Delivered in three stanzas (titled Land, Sea, and Elsewhere), there is lyricism in the writing and delivery of the narration ("On a cold and rainy Carnival Monday in London, I looked out over the sea of people and found myself dreaming of my other home: the Caribbean"), and the script frequently defers to quotes from poets, such as Derek Walcott and Martin Carter.
Indeed, the film opens with a poem from Peter Minshall. To quote it in part would be to fracture its meaning and to quote it in full would not do justice to the delivery. Suffice it to say, when Minshall concludes "I am a Caribbean," it is clear that identity contains multitudes.
Form follows function is a maxim of industrial design, but it has currency in storytelling also. The film's genre-bending structure complements the diversity of national (and, of course, regional) identity.
It was a conscious choice by Martinez to "play with the norms" of the documentary format. "Identity and belonging and home are already multilayered," she said on the phone from London. "So I felt it gave me the liberty; I could take a more fluid form."
She had originally planned a longer film, with attention paid to political manipulation of national identity and its impact on concepts of what it means to be Trinidadian. But the starting point for the project had been less political, more personal: "It's something I had been thinking about for a long time–where does sense of self and identity come from? What is it that makes you say, 'I am Trinidadian?'"
Once she started researching and interviewing for the film, Martinez realised her concept of a broader, longer exploration of identity politics would obscure the personal stories she was gathering. The desire to do justice to those stories–by showing "an open-endedness" and avoiding didacticism in the narrative–gradually became the priority.
"I really only understood in the edit," she said of the decision to cut the projected length of the film and shift its focus, "I wanted it to be a film in which Trinidadians could see themselves."
In seeking to identify what it is to be of this nation, Martinez's camera introduces us to Trinidadians who are devoted to their country's land, sea, or breakfast (doubles). For every implicit point about national identity there is a counterpoint: some take comfort in the land, others are nurtured by the sea; one subject identifies a taste for doubles as inherently Trinidadian, another has accepted the need not present herself to the world as a composite of the presumed tastes and preferences of her nation.
And the point is made that those, like Martinez, who are not resident in Trinidad at all are closer to the country than ever before. Digital connections help migrant and diaspora communities to be as up-to-the-minute on news from their countries of origin as they care to be. Perhaps too much.
"There is no need–you are in London," says writer and activist Attilah Springer, seemingly addressing a question posed at the start of the film: "For contemporary migrants, is home always somewhere else?"
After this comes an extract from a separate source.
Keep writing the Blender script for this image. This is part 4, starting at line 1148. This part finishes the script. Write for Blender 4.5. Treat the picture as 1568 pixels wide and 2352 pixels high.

In her segment, Springer immediately concedes that, although it may not be her personal modus vivendi when living in the UK, the always-connected-to-home approach has its merits for those who subscribe to it: "It gives them a sense of themselves, a sense of who they are, in a big city."
It also gives the society from which they are distanced a sense of who they are: as media producer Georgia Popplewell notes, digitally connected migrant and diaspora communities are "now exerting political influence back home." They can be regarded as a relatively wealthy, engaged constituency without obvious representation but just a flight, or Facebook call to action, away: an irresistible combination for political parties seeking to boost finances and support.
Ultimately, Dreams in Transit arrives at no fixed destination on its journey toward a definition of what it is to be Trinidadian. It concludes by citing cultural theorist Stuart Hall: "Identity is not an already accomplished fact, but rather a production–one that is never complete, always in process." It is a sentiment expressed earlier in the film, by Rupert Anthony Cox, who lives off the land with his family in a self-made forest dwelling: "My home is my happiness; where I feel happy, I see that as my home."